La meditación de la Palabra de Dios a lo largo del camino cuaresmal nos ha invitado a la conversión del corazón, al reconocimiento de nuestros pecados y a no conformarnos con una vida cristiana mediocre. Para participar de la Pascua de Cristo, de su victoria sobre el poder del pecado y de la muerte, necesitamos progresar en la identificación con los sentimientos y comportamientos de Jesucristo.
Concluido el tiempo cuaresmal, se abre ante nosotros la Semana Santa. Durante las celebraciones del Triduo Pascual, la Iglesia nos invita a revivir, contemplar y actualizar sacramentalmente los misterios de la pasión, muerte y resurrección de Nuestro Señor Jesucristo. En estos misterios contemplamos a Jesús como el verdadero cordero pascual que entrega su vida por amor al Padre para llevar a cabo la liberación del pecado y de la muerte de todos los hombres de todos los tiempos.
En cumplimiento de las Escrituras y en plena fidelidad a la voluntad del Padre, Jesús se anonadó, se humilló, se hizo esclavo. No sólo se humilló y se postró ante sus discípulos para lavarles los pies, sino que asumió con amor incondicional y con total libertad la muerte redentora en la cruz. Este castigo, reservado para los esclavos y bandidos, es el mayor servicio que Él realiza a favor de todos nosotros.
La contemplación de la cruz redentora de Cristo en los desfiles procesionales y la adoración de la misma el día de Viernes Santo, en los oficios litúrgicos, tienen que impulsarnos a dar gracias al Padre celestial porque nos ama tanto que no duda en seguir entregando a su Hijo muy amado por nosotros y por la salvación de todos los hombres. Al mismo tiempo, hemos de dar gracias a nuestro Salvador ya que El, con su obediencia hasta la muerte de cruz, nos ha enseñado a cargar con nuestras cruces de cada día.
Los cristianos no podemos olvidar nunca que somos discípulos del Crucificado, que ha resucitado. Por ello, hemos de asumir el escándalo de la cruz que lleva consigo la renuncia a nosotros mismos, a nuestros gustos y caprichos, para seguir a Jesús que vivió toda su existencia atento a la voluntad del Padre y preocupado por sus hermanos, especialmente por los más necesitados. Cuando nos alejamos de la cruz de Cristo, vamos por un camino equivocado. En el mejor de los casos, seguimos nuestro camino o los caminos que el mundo nos invita a recorrer.
Pero, además, la contemplación del rostro dolorido de Cristo ha de ayudarnos a escuchar los gritos de sufrimiento y de dolor de tantos hermanos solos y abandonados, en los que Él se hace especialmente presente.

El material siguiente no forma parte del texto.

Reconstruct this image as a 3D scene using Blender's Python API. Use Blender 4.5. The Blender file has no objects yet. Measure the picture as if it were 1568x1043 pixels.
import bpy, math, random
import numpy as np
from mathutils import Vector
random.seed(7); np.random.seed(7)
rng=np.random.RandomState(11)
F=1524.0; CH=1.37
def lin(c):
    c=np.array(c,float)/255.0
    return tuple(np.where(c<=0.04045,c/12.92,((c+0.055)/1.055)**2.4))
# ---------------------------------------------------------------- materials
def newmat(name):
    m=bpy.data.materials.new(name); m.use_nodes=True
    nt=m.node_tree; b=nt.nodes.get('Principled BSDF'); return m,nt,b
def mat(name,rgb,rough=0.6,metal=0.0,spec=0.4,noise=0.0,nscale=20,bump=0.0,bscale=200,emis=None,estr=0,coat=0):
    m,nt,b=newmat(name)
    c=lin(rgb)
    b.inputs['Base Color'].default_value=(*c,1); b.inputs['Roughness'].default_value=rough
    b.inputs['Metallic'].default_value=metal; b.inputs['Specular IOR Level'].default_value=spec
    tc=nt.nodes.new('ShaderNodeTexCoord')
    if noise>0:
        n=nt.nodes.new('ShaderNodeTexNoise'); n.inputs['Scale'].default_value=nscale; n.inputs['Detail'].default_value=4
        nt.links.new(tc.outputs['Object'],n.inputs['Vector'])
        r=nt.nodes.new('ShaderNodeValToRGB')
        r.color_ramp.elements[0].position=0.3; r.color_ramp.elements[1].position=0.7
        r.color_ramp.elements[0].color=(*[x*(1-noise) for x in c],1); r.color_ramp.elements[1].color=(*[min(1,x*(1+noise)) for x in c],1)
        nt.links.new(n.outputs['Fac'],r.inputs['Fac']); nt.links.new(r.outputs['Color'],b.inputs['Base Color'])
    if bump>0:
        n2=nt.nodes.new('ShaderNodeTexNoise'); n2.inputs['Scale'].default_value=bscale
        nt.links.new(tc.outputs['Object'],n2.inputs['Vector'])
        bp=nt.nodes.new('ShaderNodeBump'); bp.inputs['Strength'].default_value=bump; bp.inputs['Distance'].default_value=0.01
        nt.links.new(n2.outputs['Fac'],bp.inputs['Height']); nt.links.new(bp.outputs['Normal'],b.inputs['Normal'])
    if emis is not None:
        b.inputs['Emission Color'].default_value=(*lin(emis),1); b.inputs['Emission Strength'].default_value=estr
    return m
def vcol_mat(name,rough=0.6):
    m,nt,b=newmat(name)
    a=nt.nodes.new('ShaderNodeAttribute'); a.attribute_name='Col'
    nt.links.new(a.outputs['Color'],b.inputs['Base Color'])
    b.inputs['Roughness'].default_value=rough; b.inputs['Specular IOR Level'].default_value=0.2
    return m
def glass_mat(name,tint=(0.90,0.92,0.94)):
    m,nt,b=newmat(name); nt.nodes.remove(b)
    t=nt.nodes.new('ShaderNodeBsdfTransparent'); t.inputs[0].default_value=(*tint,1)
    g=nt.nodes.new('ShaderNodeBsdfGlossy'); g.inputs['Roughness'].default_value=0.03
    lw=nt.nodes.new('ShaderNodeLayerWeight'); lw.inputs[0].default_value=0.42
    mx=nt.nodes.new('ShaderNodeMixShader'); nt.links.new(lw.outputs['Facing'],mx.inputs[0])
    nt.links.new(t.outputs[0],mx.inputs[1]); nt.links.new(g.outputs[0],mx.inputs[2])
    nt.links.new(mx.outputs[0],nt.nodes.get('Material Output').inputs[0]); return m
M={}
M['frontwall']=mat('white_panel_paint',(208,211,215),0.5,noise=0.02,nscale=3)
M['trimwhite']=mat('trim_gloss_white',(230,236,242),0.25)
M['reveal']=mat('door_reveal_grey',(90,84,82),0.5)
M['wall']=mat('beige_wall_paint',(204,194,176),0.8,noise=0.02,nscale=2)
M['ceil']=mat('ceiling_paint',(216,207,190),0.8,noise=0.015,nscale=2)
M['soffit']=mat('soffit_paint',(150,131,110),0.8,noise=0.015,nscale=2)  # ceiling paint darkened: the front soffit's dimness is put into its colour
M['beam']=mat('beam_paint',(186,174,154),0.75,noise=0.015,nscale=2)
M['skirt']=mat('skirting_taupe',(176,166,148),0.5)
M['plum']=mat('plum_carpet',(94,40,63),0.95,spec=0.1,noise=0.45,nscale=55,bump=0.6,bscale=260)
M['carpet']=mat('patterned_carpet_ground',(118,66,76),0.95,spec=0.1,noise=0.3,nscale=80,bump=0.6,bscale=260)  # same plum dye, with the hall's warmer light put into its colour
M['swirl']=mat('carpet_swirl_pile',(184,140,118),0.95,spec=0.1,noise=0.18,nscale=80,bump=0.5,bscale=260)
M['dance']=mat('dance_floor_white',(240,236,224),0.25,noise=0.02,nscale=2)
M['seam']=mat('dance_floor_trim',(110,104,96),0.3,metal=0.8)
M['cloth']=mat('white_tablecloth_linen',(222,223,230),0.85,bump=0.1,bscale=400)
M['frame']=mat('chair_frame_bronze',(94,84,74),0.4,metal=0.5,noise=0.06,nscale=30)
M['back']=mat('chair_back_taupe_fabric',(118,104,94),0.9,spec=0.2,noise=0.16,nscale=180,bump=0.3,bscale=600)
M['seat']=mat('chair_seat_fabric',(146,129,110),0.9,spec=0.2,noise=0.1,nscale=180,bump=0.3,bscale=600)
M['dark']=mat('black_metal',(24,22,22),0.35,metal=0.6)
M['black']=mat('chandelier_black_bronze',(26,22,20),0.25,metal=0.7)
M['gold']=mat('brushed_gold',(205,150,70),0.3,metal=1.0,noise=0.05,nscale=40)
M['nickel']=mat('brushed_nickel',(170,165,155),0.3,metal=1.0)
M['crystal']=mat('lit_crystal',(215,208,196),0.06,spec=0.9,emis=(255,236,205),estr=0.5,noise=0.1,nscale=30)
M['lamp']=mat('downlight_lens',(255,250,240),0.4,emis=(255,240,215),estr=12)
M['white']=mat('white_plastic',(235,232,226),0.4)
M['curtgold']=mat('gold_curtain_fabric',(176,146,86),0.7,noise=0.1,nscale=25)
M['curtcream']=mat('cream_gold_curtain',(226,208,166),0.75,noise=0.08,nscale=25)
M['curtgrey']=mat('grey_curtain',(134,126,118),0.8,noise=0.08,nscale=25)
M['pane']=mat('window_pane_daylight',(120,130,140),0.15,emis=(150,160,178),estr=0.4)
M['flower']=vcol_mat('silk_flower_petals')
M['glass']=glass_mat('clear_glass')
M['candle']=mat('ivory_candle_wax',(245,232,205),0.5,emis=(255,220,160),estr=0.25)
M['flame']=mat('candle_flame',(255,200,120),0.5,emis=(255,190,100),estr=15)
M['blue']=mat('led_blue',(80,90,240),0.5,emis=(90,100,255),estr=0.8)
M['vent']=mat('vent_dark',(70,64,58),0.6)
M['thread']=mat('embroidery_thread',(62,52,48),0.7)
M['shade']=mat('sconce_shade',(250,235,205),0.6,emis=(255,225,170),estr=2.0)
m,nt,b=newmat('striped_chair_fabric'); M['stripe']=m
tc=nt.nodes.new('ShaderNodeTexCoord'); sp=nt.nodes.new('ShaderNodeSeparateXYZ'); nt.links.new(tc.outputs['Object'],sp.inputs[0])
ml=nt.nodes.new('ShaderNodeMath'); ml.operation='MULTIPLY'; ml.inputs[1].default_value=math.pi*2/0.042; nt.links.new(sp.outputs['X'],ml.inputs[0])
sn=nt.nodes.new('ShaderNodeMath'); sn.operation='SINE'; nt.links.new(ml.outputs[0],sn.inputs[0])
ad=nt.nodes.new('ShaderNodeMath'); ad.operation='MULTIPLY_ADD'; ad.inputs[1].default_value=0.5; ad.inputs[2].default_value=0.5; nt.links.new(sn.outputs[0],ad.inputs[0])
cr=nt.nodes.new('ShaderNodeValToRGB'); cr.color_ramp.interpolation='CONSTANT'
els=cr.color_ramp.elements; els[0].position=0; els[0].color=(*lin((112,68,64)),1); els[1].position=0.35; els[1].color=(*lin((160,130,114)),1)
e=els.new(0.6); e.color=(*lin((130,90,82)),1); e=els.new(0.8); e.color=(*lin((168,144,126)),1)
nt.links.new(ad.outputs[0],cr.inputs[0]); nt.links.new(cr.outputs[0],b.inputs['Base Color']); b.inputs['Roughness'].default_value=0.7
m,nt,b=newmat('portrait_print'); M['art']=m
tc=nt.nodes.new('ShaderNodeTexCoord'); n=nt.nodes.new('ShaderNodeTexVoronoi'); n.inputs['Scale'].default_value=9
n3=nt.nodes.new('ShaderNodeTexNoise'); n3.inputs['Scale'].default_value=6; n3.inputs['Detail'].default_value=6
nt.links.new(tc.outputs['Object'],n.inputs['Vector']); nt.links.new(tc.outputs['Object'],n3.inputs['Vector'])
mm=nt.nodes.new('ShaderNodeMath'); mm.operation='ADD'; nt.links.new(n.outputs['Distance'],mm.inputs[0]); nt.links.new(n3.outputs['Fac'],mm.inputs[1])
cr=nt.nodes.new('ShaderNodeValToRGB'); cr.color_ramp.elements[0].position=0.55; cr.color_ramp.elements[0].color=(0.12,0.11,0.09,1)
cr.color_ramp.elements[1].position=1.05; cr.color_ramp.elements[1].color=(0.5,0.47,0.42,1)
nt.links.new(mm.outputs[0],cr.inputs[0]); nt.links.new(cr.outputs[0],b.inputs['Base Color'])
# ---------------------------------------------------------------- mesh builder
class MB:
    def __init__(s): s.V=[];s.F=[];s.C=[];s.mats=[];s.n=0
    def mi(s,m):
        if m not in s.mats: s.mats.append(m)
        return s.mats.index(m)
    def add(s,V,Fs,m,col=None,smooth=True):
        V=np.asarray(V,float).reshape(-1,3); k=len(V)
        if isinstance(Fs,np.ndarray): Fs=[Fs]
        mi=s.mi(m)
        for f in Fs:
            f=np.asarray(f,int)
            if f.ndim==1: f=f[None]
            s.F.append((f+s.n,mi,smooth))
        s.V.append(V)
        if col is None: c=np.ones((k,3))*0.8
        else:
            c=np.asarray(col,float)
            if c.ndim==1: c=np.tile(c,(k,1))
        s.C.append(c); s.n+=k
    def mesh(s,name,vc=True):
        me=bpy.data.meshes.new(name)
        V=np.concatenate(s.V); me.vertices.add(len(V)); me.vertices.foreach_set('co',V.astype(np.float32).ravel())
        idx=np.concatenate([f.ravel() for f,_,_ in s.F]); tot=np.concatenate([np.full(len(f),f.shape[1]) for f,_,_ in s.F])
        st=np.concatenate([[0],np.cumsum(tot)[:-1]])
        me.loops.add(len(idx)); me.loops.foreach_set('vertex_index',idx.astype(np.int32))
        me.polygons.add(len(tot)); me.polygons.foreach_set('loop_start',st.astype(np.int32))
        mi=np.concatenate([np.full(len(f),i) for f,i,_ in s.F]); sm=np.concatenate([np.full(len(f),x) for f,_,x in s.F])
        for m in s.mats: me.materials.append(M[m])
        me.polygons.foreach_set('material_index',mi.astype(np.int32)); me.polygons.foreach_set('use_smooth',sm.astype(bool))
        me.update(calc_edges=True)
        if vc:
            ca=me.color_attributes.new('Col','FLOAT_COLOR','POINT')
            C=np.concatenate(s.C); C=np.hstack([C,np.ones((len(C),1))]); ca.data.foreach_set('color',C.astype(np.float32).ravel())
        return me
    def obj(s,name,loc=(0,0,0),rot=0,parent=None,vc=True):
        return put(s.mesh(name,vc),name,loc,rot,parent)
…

No podemos cerrar nuestro corazón a las pesadas cruces de quienes son despreciados, marginados, oprimidos, violados, utilizados para la guerra o pisoteados en su dignidad. Desde cada uno de ellos, el Señor nos grita justicia, amor y verdad. Y en cada uno sigue prolongando su muerte y esperando la respuesta de buenos cirineos que le ayuden a llevar la cruz.
Superemos la indiferencia, renovemos la fe en el Crucificado y tengamos un recuerdo especial en nuestras oraciones por todos los que son perseguidos a causa de sus convicciones religiosas en distintos lugares del planeta. En la medida de nuestras posibilidades, colaboremos también en la colecta del Viernes Santo para paliar las ingentes necesidades y carencias de los hermanos de la Tierra Santa. Hagamos nuestros sus sufrimientos.
Con mi sincero afecto, feliz celebración de la Semana Santa.